Our Ensemble is composed of actors, directors, writers, and improvisers. For twenty years, The Gift has earned and deepened our reputation as an ensemble dedicated to acting of the highest caliber and a nationally-desired home for new plays. Our giftED. and In The Works programs offer, respectively, access to professional theatre training for high school students in traditionally underserved communities of Chicago and a new play reading series for local playwrights staged on the city’s Northwest side.

Jefferson Park History

Some of the first people to call this region home include the Council of the Three Fires: the Odawa, Ojibwe, and Potawatomi Nations, in addition to the Miami, Ho-Chunk, Menominee, Sac and Fox tribes who were also native to this area. They traveled through what is now known as Jefferson Park by several trails – one of the most notable being “Sand Ridge” which was formed by Lake Michigan when the shoreline was as far west as Jefferson Park. Today, the local Sand Ridge trail runs south along Milwaukee Avenue, through Jefferson Park, and continues toward Six Corners before it heads south to connect to another Native American trail at Grand Avenue.
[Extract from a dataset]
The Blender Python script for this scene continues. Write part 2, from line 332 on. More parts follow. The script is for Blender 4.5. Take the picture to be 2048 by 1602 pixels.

Today, Jefferson Park has grown to a population of almost 30,000 residents within a one-mile radius of the Milwaukee and Lawrence intersection. It is home to one of the largest Polish communities in Chicago, and more than 25% of the neighborhood has first or second generation ties to Poland. In 1979, the Copernicus Foundation established Chicago’s Polish Cultural Center in the heart of Jefferson Park – at what was once the Gateway Theatre on Lawrence Avenue (originally designed to show the first “talkies” in Chicago). In 2000, Jefferson Park became the artistic home for The Gift Theatre, where it has continued to thrive ever since.